El gran inquisidor

Acertado y anticipado retrato de la cultura que alimenta el Estado de bienestar el de este pensador ruso
En el El gran inquisidor, Dostoyevksi imagina un diálogo entre un anciano sacerdote del siglo XVI con Dios, quien ha decidido bajar nuevamente en forma humana a la ciudad de Sevilla; allí resucita a una niña y derrama amor mientras el Santo Oficio alimentaba las hogueras con los cuerpos de los infieles.
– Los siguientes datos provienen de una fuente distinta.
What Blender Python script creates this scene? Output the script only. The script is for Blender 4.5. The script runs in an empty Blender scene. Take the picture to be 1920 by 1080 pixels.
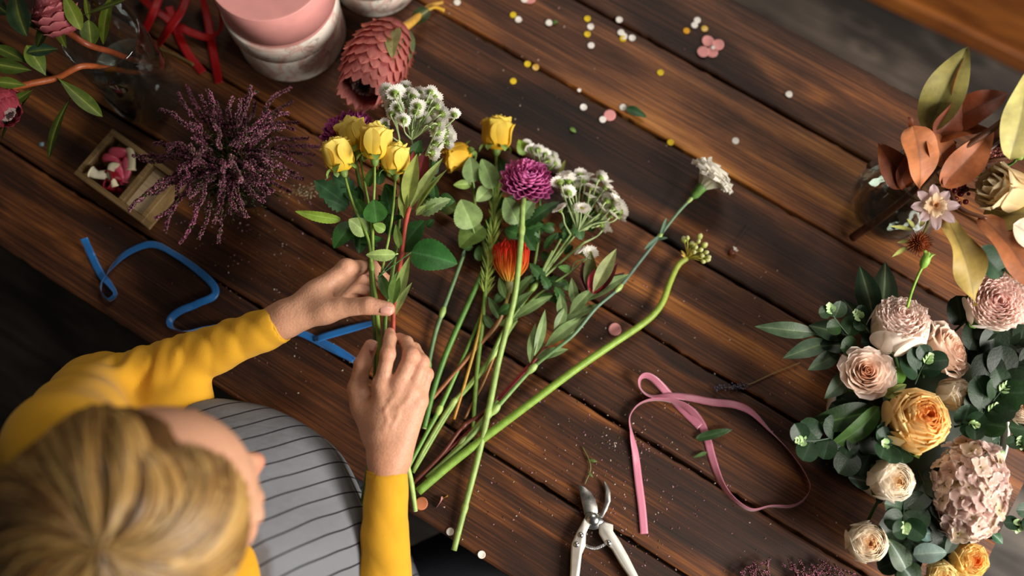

El inquisidor, importunado por la inesperada presencia de Dios, que puede dar al traste con el monopolio del pecado, el castigo y el perdón que administran sus representantes en la Tierra, le hace tomar preso y le condena.
En la celda, el inquisidor le cuestiona a Dios haber confiado en que los hombres apreciarían la libertad y la ejercerían a plenitud y le pregunta: "¿es que no pensaste que [el hombre] acabaría rechazando y poniendo en tela de juicio tu propia imagen y tu verdad, si lo cargabas con peso tan terrible como la libertad de elección?", cuando lo cierto es que ante la factura existencial que supone producir y distribuir el pan de la Tierra "acabarán por traer su libertad y echarla a nuestros pies y decirnos: 'Mejor será que nos impongáis vuestro yugo, pero dadnos de comer'."
Acertado y anticipado retrato de la cultura que alimenta el Estado de bienestar el de este pensador ruso. Es la dinámica psicológica de las personas que descargan sus culpas y ponen su redención en manos de la autoridad, que les traza el camino de la salvación y garantiza el pan de cada día. Es el seguro contra la adversidad -en palabras de Bauman-, en esta figura del Estado social que vino a sustituir en la era contemporánea a la Iglesia en su función de guía y salvación. No es coincidencia que las cartas políticas modernas se parezcan más a un credo que a una pieza de derecho. Kant llamó a esta condición humana el estado de 'minoría de edad', en el cual la persona ha resignado a ejercer el gobierno de sí misma. Bien decía Erich Fromm que junto al ansia de libertad coexiste en la naturaleza humana un impulso de sumisión. Los autoritarismos y totalitarismos no se pueden explicar solo por la imposición violenta o la engañifa del populismo; se explican, sobre todo, por el miedo a la libertad que, por acción u omisión, vuelve a las poblaciones cómplices cuando no protagonistas de su situación de servidumbre.